The Xbox Live Arcade service is arguably Microsoft’s greatest gift to contemporary video games. Originally intended to revive the high score competitive frisson of 1980s arcades, XBLA provided a place for developers to rediscover smaller titles that would never have been commercially viable as full-priced boxed products.

The seminal PlayStation/ Saturn game Castlevania: Symphony of the Night may have inspired Microsoft to up the size limit of XBLA games (Konami’s game was the first to break the original 50MB ceiling), leading to ever more ambitious releases, but the bite-sized spirit of the service has remained largely intact. It’s one perhaps best exemplified by XBLA’s inaugural release, Geometry Wars, whose simple depths defined Microsoft’s contemporary arcade with pitch perfection, inspiring the kind of high score rivalries amongst friends that hadn’t been seen since the Atari’s heyday.

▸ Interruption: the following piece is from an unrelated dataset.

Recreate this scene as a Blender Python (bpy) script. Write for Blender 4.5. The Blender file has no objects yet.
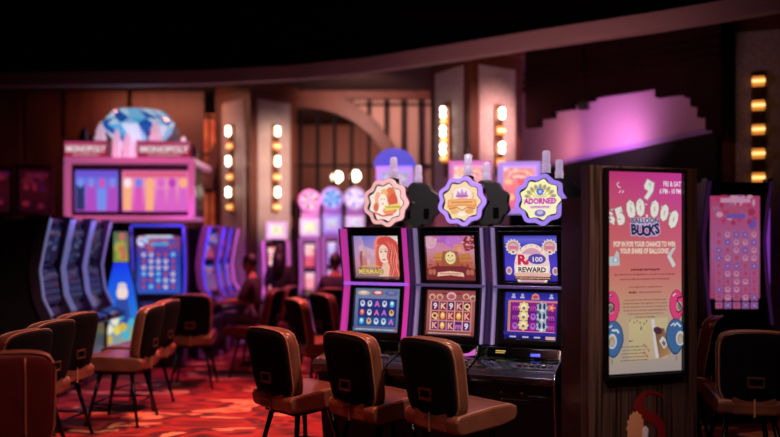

Microsoft’s most recent dashboard update (a bi-annual-ish freshening of the Xbox 360’s menu screen that rearranges its form and tweaks its function) has been widely-criticized. Its haphazard arrangement bespeaks Microsoft’s muddled vision for their console’s twilight months – ballooning the size of advertisements, emphasizing the system’s media hub capacity by putting movies, TV and apps front and centre and, largely, ghettoizing the ‘game’ aspects of the system.

It’s a short-sighted repositioning, as the idea of a plug-in piece of hardware acting as a household’s media hub is already out-dated with the rise of Wi-Fi enabled Smart TVs. The Xbox 360 dashboard redesign will only become more of an anachronism as Smart TVs improve in providing intuitive, quicker gateways to our entertainment.

Visiting the XBLA shop window in the Xbox 30 dashboard today is especially upsetting. Where once it was possible to browse games with ease, filter results by genre and so on, today there isn’t even an XBLA exclusive section. Rather, we must browse downloadable and non-downloadable games, all lumped in together into a muddy, impenetrable mass.

Games On Demand (that is, boxed games that have been made available to download) sit alongside XBLA games, which sit alongside games that cannot be downloaded but have downloadable content available for them. There is no rhyme or reason to the arrangement. No care. You can browse Skulls of the Shogun (17-bit’s XBLA title that isn’t out till later in the year) and even leave your review of the game, articulated in a one to five star rating. It’s a disastrous mess that complicates browsing and there appears to be no tangible benefit to the arrangement.

Shop windows are important.

It’s here that shopkeepers have the opportunity to draw attention to their brightest and best products, to draw links between complementary items, to educate, inform, even inspire – as well as to merely sell. If XBLA is Microsoft’s greatest gift to contemporary video games, it’s a gift that few will have the tenacity to unwrap in its current state. That’s heartbreaking.

But as Microsoft focuses its full attention on the Xbox 360’s successor, there is a chance refit the XBLA shop, to draw attention to the jewels therein based on some merit other than them simply being on sale that week.

XBLA offers one of the richest and most diverse game services today. Believe it in. Celebrate it. Create an XBLA-specific shop window that arranges Treasure’s oeuvre in one corner (Gunstar Heroes, Guardian Heroes, Ikaruga and Radiant Silvergun are all available on XBLA), that promotes its blockbusters (Braid, Limbo, Trials HD) that collects games from one designer (Mizuguchi’s Rez, Space Channel 5) and tells people why these collections are important, interesting, worth their 800 MSP.

Deep within Microsoft’s walls exist external producers who care deeply about the games that appear on the service, who understand the importance of the platform and the wonder of many of the game’s it’s produced, that work tirelessly with studios to make the best possible games they can for XBLA. But someone forgot to hire a shopkeeper.